My own situation is exacerbated by the fact that I now find myself no longer on the team with which I spent a considerable part of my life. That includes 20 years at election counts with some of the people who were in the RDS at the weekend, and some of whom I was directly involved in their election campaigns. Some recall that fondly. Others not so much.
Put it this way, I have some small understanding of how Davy Fitz must feel on the sideline in Ennis managing the team playing his native Clare, or Henry against the Stripey Men in Kilkenny sporting his maroon top. I would be lying if I were to say that it is not a strange and sometimes uncomfortable position.
Thankfully that did not persist for long at the RDS other than with one of two people who it would be fair to say of them, “If looks could kill, etc.” Only one or two of those are people I either knew for a long time or liked. Mostly, people who have known one another for a long time can remember some common ground that provides a meeting place, even amid a parting of ways.
Sadly, some of that over the weekend was due to the recent death of a person who many of us old timers had known for many years. A woman who had spent long and horrendous years in an English prison. Unlike most of us whose enforced sabbatical was relatively tolerable, Ella and her comrade Martina had endured long years that could without exaggeration be compared to the experience of Tom Clarke, Nally and the Fenians of the 1880s.
Anyway, it was a way of placing things into perspective. As was the loss of seats by others who I would have considered to be friends for many years and would still talk to on the rare occasions our paths cross. The GAA is a handy icebreaker too. I was not the only person rueing being kept away from watching the Munster final between Limerick and Clare.

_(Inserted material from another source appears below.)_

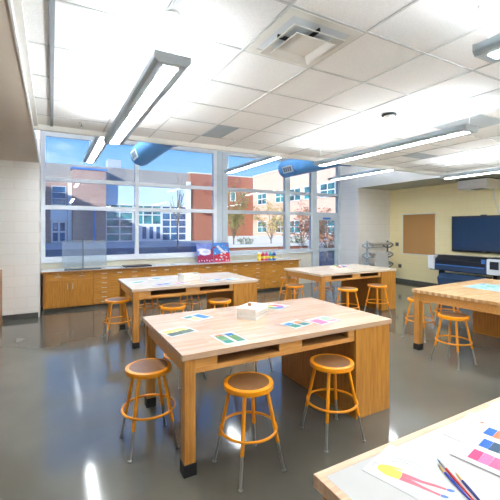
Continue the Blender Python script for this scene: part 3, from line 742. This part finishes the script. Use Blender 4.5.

The Dublin hurlers’ humiliation at the hands of the Cats on Saturday night was either a common reason for despair or the occasion of some pleasure and even mirth for certain persons exiled among us Dubs. When I asked one candidate whose hope of a seat had vanished early on Saturday whether he had been at Croke Park his response was that one humiliating defeat was enough to be going on with for one day.
Similar awkward goodwill sort of broke out on most sides. The tallies are a great means of creating a common objective among foes as numbers and intelligence is shared and jointly collated, Although my impression would be that this was much more efficient and accurate in the days when it was mostly pen and paper and the odd calculator was the only thing approaching the techie sophistication that abounds at counts these days.
Among the odder sights which caught my eye was an amicable exchange between members of the National Party and People Before Profit. They had, it seems, a common interest and not really a conflicting one in later transfers but tallies clearly make strange bedfellows, not suggesting that matters advanced to that stage.
The NP and PBP also found themselves somewhat aligned in Blanchardstown where Fine Gael called for a recount after candidates for the first two parties finished on exactly the same amount of votes on the final count, 20 ahead of the Fine Gaeler. The result remained as it was and PBP picked up another seat and the NP their first and only seat in an election, with a win for Patrick Quinlan.
Former Lord Mayor Christy Burke must now be among a very small handful of people who have been elected for almost 40 years, since 1985, to a local Council. In congratulating him I referred to ‘longevity’ but was corrected by Christy to his own descriptive of “father of the Council” or something to that effect.
It is mostly all over now at local level and we nerds will be watching the European counts over today, tomorrow and possibly beyond. Hopefully without the need for us to be there all day again. It is an interesting way to spend a weekend, and while the consequences are important, we are reminded of the need to retain a wider perspective. Not to mention courtesy and respect.